I figure the purpose of anti-tank guns like the PaK 36 is to slow down enemy tank platoons rather than destroy them outright.  As long as the guns live, they inhibit enemy armor from assaulting my infantry. Few enemies want to take an AT6 shot in the side as they close.  In many cases, they will not want to enter range of my guns at all, or if they do, to pick away at my guns one at a time. If all my stuff is Concealed and Gone-to-Ground, then my opponent must get within 16" to attack me.  And at that range, their light tanks become vulnerable to my guns.  Each turn spent isolating and destroying my gun teams is a turn in which they do not make an assault on my infantry. Of course, if I can actually destroy enemy armor, too, that's gravy!

The virtue of the PaK 36s comes when I intermix them with a large infantry platoon and (hopefully) some HMGs.  Most Blitzkreig infantry lists have multiple slots for anti-tank gun teams.  With careful list design, I can create one or more pairs of infantry and guns.  With v3, my whole combined arms death blob can even move together at the same rate, with all its elements protecting the others, and still be slow to break.  
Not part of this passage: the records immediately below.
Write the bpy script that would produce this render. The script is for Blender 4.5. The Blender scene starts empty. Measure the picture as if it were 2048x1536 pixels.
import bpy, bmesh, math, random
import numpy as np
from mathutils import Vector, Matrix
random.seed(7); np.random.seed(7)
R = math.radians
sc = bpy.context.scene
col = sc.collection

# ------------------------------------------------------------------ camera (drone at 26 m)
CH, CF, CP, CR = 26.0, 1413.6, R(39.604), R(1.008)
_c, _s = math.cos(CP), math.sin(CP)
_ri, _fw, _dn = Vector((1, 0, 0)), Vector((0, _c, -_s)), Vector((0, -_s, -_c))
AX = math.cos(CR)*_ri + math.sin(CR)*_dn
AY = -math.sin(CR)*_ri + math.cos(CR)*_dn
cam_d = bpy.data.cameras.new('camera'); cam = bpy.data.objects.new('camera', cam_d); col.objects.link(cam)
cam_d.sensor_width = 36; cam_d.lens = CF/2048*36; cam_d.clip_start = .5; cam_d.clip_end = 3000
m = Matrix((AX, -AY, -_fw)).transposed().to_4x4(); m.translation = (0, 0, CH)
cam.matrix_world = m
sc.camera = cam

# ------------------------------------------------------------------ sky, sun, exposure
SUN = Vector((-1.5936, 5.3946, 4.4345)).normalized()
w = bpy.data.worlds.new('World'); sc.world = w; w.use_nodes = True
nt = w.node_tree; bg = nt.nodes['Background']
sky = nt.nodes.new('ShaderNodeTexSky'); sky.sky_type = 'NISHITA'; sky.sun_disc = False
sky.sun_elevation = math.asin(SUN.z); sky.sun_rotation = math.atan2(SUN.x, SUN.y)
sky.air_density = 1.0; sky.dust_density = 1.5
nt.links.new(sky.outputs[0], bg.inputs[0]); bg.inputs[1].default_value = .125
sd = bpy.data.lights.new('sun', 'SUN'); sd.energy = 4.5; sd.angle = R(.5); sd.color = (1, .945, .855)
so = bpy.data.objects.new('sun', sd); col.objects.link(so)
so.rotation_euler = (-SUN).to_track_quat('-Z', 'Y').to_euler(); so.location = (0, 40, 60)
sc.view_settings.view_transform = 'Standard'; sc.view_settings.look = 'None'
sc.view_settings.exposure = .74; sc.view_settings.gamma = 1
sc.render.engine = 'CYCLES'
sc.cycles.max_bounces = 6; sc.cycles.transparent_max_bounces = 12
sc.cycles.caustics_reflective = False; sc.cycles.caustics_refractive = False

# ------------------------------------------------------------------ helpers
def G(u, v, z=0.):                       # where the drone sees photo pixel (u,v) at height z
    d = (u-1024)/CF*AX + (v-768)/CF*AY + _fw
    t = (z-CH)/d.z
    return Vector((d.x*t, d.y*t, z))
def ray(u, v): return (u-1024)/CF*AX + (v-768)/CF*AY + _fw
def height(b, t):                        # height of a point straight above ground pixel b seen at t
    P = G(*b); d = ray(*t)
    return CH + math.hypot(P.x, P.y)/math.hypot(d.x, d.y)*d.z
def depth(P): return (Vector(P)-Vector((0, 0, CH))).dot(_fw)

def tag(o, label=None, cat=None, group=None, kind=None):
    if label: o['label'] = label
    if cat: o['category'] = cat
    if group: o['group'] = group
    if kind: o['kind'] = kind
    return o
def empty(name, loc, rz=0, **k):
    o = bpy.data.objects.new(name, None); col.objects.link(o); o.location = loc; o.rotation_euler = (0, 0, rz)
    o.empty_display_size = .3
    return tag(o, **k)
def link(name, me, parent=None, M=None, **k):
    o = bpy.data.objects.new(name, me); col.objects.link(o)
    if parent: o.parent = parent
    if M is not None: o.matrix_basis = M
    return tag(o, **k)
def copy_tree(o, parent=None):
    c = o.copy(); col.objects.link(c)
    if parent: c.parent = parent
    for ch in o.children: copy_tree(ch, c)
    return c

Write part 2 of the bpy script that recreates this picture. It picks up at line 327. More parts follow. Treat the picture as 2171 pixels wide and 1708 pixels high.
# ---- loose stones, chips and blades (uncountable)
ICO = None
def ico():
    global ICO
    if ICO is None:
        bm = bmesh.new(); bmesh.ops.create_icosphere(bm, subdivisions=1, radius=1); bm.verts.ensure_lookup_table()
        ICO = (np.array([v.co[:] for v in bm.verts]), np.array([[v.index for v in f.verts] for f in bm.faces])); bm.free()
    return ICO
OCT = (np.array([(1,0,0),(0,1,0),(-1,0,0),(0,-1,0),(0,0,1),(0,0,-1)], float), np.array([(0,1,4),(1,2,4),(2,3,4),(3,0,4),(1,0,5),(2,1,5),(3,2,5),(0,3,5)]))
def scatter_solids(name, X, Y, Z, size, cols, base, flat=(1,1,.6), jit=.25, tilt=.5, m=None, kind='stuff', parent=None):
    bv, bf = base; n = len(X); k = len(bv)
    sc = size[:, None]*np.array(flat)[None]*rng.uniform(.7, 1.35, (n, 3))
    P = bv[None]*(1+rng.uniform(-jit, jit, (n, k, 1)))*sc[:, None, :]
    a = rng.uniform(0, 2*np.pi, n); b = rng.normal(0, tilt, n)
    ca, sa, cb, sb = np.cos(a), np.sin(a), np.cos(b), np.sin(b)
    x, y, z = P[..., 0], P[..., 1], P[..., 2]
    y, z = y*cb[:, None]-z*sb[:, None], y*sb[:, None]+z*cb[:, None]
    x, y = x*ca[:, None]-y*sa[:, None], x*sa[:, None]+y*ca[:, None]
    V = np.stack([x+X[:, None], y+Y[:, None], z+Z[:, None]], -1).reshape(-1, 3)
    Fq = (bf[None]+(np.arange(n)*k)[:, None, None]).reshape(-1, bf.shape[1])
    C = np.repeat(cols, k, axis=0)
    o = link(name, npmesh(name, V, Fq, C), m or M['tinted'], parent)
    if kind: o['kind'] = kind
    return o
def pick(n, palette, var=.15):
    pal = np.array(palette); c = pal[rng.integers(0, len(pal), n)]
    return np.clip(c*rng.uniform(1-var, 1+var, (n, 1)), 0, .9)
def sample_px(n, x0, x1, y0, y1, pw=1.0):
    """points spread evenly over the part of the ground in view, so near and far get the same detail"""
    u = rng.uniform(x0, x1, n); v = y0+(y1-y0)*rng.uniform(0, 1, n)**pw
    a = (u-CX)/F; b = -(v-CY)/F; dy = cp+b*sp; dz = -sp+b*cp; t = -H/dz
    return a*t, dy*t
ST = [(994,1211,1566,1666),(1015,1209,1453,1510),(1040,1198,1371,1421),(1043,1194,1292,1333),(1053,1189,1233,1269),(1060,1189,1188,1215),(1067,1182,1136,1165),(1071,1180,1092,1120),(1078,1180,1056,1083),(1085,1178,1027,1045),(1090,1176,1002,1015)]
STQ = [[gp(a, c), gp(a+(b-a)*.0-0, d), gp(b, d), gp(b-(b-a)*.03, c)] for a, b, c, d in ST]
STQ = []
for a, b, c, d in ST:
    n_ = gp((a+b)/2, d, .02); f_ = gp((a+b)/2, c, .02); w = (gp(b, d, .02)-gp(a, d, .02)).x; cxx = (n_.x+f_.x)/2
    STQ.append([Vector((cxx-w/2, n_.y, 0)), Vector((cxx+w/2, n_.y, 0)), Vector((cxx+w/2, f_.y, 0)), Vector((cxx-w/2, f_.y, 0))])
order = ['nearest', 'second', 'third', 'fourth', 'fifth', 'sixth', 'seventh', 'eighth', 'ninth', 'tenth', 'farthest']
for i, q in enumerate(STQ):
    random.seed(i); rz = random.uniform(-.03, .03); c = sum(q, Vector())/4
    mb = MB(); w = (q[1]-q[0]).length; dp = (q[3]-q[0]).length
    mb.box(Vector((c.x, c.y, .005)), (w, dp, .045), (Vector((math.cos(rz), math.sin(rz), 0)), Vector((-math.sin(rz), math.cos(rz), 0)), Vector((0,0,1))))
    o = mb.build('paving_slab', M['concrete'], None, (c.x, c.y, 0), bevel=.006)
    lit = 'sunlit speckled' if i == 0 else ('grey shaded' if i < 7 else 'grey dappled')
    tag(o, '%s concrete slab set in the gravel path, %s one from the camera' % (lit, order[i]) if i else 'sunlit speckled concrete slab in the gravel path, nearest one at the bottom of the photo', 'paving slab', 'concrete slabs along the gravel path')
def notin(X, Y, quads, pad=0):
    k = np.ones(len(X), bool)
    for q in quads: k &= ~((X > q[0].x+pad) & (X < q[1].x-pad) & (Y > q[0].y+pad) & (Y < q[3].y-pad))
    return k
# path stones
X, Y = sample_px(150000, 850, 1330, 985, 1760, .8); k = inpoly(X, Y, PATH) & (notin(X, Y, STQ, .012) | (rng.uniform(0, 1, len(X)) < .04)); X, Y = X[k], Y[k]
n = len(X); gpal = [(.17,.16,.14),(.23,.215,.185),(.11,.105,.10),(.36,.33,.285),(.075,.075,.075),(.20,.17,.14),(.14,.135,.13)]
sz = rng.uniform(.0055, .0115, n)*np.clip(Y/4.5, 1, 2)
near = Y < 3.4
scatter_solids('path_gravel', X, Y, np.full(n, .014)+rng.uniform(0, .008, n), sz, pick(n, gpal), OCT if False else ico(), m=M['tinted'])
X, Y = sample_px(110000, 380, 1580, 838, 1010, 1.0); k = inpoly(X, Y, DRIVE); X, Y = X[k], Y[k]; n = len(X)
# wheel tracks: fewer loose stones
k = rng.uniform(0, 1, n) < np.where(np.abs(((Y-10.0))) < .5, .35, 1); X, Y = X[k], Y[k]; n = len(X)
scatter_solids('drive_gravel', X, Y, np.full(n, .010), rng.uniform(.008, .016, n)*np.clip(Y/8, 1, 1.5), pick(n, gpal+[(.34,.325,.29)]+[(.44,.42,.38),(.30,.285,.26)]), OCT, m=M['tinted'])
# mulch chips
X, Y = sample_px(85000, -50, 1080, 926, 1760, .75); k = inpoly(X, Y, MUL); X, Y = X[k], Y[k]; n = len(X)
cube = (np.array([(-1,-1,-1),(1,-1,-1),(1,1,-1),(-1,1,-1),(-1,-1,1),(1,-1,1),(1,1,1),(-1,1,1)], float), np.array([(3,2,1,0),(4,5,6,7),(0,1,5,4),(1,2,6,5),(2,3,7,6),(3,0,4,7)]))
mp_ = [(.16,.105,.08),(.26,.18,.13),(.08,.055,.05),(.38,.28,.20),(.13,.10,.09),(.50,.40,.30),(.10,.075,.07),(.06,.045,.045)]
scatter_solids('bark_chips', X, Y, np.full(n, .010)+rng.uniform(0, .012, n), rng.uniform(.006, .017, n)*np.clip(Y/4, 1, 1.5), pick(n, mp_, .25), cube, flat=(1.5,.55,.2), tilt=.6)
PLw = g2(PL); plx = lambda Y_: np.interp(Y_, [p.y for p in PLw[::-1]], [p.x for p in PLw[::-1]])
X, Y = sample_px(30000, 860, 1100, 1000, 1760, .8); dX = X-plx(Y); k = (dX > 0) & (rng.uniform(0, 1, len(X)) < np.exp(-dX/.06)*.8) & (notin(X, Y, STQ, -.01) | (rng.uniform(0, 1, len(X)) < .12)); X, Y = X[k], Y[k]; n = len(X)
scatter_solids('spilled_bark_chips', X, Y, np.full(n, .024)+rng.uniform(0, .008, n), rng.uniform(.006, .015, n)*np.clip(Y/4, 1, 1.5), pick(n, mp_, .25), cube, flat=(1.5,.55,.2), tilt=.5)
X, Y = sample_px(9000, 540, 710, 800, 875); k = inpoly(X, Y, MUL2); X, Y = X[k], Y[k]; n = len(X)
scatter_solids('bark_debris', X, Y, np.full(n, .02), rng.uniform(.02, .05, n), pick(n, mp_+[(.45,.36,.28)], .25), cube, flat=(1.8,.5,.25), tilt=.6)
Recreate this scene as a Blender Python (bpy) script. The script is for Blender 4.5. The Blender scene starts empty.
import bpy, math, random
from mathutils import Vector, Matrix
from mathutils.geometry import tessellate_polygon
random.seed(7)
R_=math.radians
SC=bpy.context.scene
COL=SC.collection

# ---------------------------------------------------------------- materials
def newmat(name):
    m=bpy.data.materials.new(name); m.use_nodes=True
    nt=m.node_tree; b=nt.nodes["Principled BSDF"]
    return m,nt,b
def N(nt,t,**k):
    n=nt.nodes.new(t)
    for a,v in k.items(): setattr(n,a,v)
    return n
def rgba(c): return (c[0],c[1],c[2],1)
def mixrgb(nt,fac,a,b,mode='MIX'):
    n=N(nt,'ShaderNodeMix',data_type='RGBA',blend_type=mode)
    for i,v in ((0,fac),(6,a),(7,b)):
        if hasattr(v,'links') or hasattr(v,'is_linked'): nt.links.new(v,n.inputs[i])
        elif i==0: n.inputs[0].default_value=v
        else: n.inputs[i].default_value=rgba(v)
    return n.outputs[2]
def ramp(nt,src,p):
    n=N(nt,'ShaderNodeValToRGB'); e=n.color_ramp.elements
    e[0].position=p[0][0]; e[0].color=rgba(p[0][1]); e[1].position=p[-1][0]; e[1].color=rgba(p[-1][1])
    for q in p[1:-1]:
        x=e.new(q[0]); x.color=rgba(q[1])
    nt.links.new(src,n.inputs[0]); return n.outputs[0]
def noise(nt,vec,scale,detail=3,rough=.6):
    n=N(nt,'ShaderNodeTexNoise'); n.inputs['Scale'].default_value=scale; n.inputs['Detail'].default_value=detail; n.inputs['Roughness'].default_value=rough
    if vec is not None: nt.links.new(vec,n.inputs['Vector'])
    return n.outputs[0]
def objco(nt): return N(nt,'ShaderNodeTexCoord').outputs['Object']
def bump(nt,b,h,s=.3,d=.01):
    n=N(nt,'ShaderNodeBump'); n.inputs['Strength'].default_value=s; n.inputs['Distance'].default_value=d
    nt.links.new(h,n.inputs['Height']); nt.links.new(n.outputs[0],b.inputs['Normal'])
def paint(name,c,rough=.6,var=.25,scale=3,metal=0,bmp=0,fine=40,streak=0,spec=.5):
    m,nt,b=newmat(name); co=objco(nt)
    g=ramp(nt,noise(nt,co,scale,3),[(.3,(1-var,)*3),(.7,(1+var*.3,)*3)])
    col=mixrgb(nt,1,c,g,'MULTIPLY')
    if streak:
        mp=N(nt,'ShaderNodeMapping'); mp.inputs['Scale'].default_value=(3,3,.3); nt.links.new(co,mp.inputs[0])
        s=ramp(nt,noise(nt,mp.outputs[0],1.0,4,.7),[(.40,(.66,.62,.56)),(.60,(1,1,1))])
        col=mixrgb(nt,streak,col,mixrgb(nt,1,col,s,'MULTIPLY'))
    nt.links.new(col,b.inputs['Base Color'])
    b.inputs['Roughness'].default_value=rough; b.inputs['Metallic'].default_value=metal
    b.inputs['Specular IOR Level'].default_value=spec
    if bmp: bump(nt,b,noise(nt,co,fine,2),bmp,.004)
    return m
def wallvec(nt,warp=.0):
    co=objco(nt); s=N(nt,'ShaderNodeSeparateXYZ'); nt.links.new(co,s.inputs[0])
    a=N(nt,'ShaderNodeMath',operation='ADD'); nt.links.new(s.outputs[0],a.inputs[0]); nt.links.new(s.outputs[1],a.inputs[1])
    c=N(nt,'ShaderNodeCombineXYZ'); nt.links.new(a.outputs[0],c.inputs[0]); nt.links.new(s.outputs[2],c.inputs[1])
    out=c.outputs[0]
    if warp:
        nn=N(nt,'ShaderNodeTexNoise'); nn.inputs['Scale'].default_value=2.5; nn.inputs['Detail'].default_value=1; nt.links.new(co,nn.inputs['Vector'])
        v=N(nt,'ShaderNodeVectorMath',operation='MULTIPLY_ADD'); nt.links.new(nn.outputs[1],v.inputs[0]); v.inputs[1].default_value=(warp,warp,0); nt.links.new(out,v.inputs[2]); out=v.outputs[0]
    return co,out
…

The turns I gain will (hopefully) facilitate my victory.  In many scenarios, a defending army wins after a certain number of turns, or a certain amount of time. In others, holding on one part of the board will free me to move my armor on another, pressing for a victory.  Even if I can't win just by surviving, and I have no armor of my own, I can hope that my guns inflict sufficient attrition that when the enemy does assault my infantry, their reduced tank platoons cannot defeat my remaining infantry.